After traveling around the globe to investigate and communicate hazardous natural disasters, an award-winning science writer stopped in Madison this week as the spring semester’s science writer in residence.

Each semester, the Science Writer in Residence Program brings top science writers to Wisconsin to discuss their work with students and the community. Now in its 30th year, the science writer in residence has brought science writer Alexandra Witze and her husband, fellow science writer Jeff Kanipe, according to a University of Wisconsin statement.

A freelance science writer and contributor to Science News and Nature, Witze’s work primarily focuses on earth sciences. She has written a wide variety of science articles concerning climate change to deep space.

Understanding science is important, she said. There are so many daily decisions people make that involve science, whether it’s determining the best way to grow crops or preparing for natural hazards, Witze said. By understanding various science topics, like climate change, people can determine the best way to prepare for changes in the future.

“Science is about trying to understand the world and the universe and our place in it,” Witze said. “There are so many important types of journalism, but I like the exploration and discovery part of science.”

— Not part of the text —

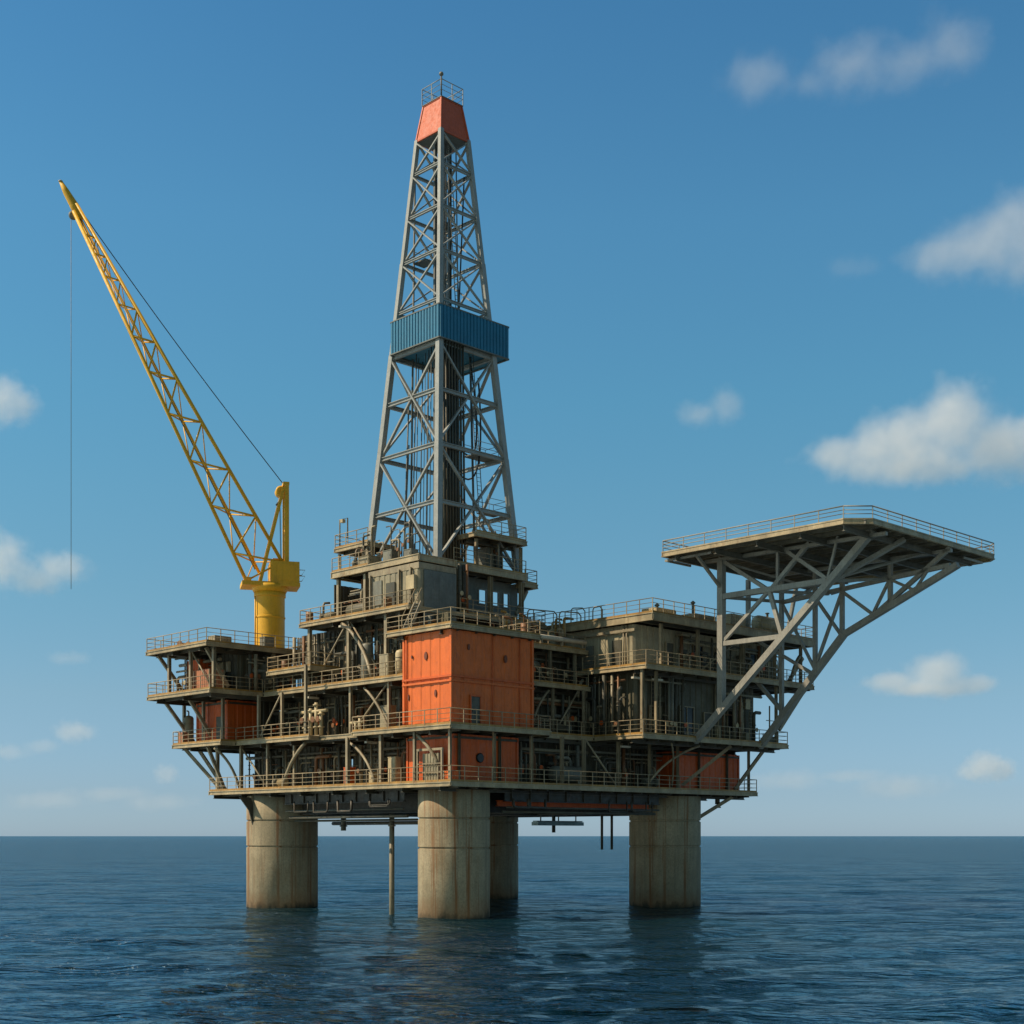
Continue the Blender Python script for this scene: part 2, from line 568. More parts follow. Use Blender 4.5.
# girders under the lowest deck
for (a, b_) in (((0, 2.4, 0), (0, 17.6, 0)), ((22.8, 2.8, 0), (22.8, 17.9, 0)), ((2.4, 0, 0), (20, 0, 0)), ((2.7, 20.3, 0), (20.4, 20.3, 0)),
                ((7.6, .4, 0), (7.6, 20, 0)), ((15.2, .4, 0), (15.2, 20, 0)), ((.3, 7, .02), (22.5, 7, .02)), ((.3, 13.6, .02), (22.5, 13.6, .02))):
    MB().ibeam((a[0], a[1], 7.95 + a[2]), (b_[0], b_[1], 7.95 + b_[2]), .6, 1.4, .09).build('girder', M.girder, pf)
MB().ibeam((3.2, -.95, 7.9), (19.6, -.95, 7.9), .3, .42, .05).build('girder', M.redor, pf, label='red painted girder under the lowest deck')

# girders added as a dark band for the shade under the lowest deck
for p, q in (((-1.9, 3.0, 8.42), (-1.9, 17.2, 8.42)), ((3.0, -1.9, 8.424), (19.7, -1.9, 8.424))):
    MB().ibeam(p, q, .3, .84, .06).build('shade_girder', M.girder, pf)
for k in range(9):
    MB().box((-2.05, 3.6 + k * 1.58, 8.03), (-1.93, 3.66 + k * 1.58, 8.8)).build('stiffener', M.girder2, pf)
    MB().box((3.6 + k * 1.85, -2.05, 8.03), (3.66 + k * 1.85, -1.93, 8.8)).build('stiffener', M.girder2, pf)
ru_ = random.Random(9)
for k in range(5):
    v = ru_.uniform(3.2, 14); l_ = ru_.uniform(.8, 3); z = ru_.uniform(7.3, 7.9)
    MB().tube([(-2.5, v, 8.2), (-2.5, v, z + .15), (-2.5, v + .15, z), (-2.5, v + l_, z), (-2.5, v + l_, 8.2)], ru_.choice((.05, .07, .1)), 8).build('under_deck_pipe', M.girder2, pf)
    u = ru_.uniform(3.2, 17); z = ru_.uniform(7.3, 7.9)
    MB().tube([(u, -2.5, 8.2), (u, -2.5, z + .15), (u + .15, -2.5, z), (u + l_, -2.5, z), (u + l_, -2.5, 8.2)], ru_.choice((.05, .07, .1)), 8).build('under_deck_pipe', M.girder2, pf)
for (p, q, r_) in (((-1.6, 3, 7.0), (-1.6, 17, 7.0), .12), ((-.9, 2.8, 6.75), (-.9, 17.3, 6.75), .08), ((-2.0, 3, 7.5), (-2.0, 17, 7.5), .07), ((3, -1.7, 7.3), (19.5, -1.7, 7.3), .1), ((3, -2.1, 7.6), (19.5, -2.1, 7.6), .07), ((4, 4, 6.6), (4, 19, 6.6), .14)):
    MB().tube([p, q], r_, 8).build('under_deck_pipe', M.piped, pf)
# decks -----------------------------------------------------------------
A = [(-3.2, -3.2), (31, -3.2), (31, 22), (26, 26), (-3.2, 26)]
B = [(-3.2, -3.2), (6.4, -3.2), (6.4, -1.3), (12.9, -1.3), (12.9, -6.1), (31.2, -6.1), (31.2, 24), (4, 29), (-4.75, 29), (-4.75, 21.8), (-3.35, 21.8), (-3.35, 12.2), (-2.35, 12.2), (-2.35, 7.4), (-3.2, 7.4)]
Cc = [(-1.95, 2.6), (5.3, 2.6), (5.3, -.55), (13.4, -.55), (13.4, 25), (2, 29.4), (-6.8, 29.4), (-6.8, 20.1), (-1.95, 20.1)]
D = [(-6.9, 20.4), (4.6, 20.4), (4.6, 29.4), (-6.9, 29.4)]
E_ = [(-.6, 4.1), (13.4, 4.1), (13.4, 17.3), (-.6, 17.3)]
F_ = [(-2.85, -2.85), (5.75, -2.85), (5.75, 4.0), (-2.85, 4.0)]
Mm = [(-2.5, 13.2), (.4, 13.2), (.4, 18.9), (-2.5, 18.9)]
Nn = [(5.3, .5), (14.3, .5), (14.3, 8), (5.3, 8)]
K_ = [(13.3, -6.05), (35, -6.05), (35, 8), (13.3, 8)]
J_ = [(14.1, -6), (35.2, -6), (35.2, 8), (14.1, 8)]
G_ = [(.5, 4.3), (4.2, 4.3), (4.2, 4.8), (12.0, 4.8), (12.0, 14.7), (.5, 14.7)]
H1 = [(6.3, 4.5), (11.7, 4.5), (11.7, 7.6), (6.3, 7.6)]
H2 = [(2.7, 12.9), (5.5, 12.9), (5.5, 17.2), (2.7, 17.2)]
S1 = [(12.06, 5.2), (13.6, 5.2), (13.6, 7.4), (12.06, 7.4)]
deck(pf, A, 9.2, label='lowest deck just above the concrete legs')
deck(pf, B, 13.0, label='second deck from the bottom')
deck(pf, Cc, 16.8, label='third deck from the bottom')
deck(pf, D, 20.4, label='small top deck under the yellow crane')
deck(pf, E_, 22.0, label='deck below the drill floor')
deck(pf, F_, 19.7, .32, label='roof deck of the tall orange module')
deck(pf, Mm, 18.3, .35, label='short intermediate balcony deck')
deck(pf, Nn, 19.75, .34, label='deck between the orange module and the crew quarters')
deck(pf, K_, 18.1, .34, label='gallery deck around the crew quarters')
deck(pf, J_, 21.95, .58, label='roof deck of the crew quarters')
deck(pf, G_, 25.8, .5, label='drill floor under the derrick')
deck(pf, H1, 28.3, .36, label='narrow platform at the right foot of the derrick')
deck(pf, H2, 28.3, .34, label='narrow platform at the left foot of the derrick')
deck(pf, S1, 25.3, .35, label='small balcony sticking out beside the drill floor')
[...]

She said controversial topics like the use of GMOs are difficult to cover, but since climate change has become widely accepted, covering it is easier today than it was a few years ago, she said.

Witze received her bachelor’s degree in geology from MIT and science communication certification from the University of California-Santa Cruz, according to a UW statement.

Before she became a freelance writer and contributor, Witze served as the news editor and Washington bureau chief for Nature. In addition, Witze also worked as an editor for a Wisconsin-based magazine called Earth Magazine and as a science reporter for the Dallas Morning News. In addition, Witze co-authored a book with her husband called “Island on Fire.”

Witze will return to writing features for Nature magazine after leaving UW, but said she will her take her experience with students back with her.

“It’s been fun talking to students — my husband and I have really enjoyed our time here,” Witze said.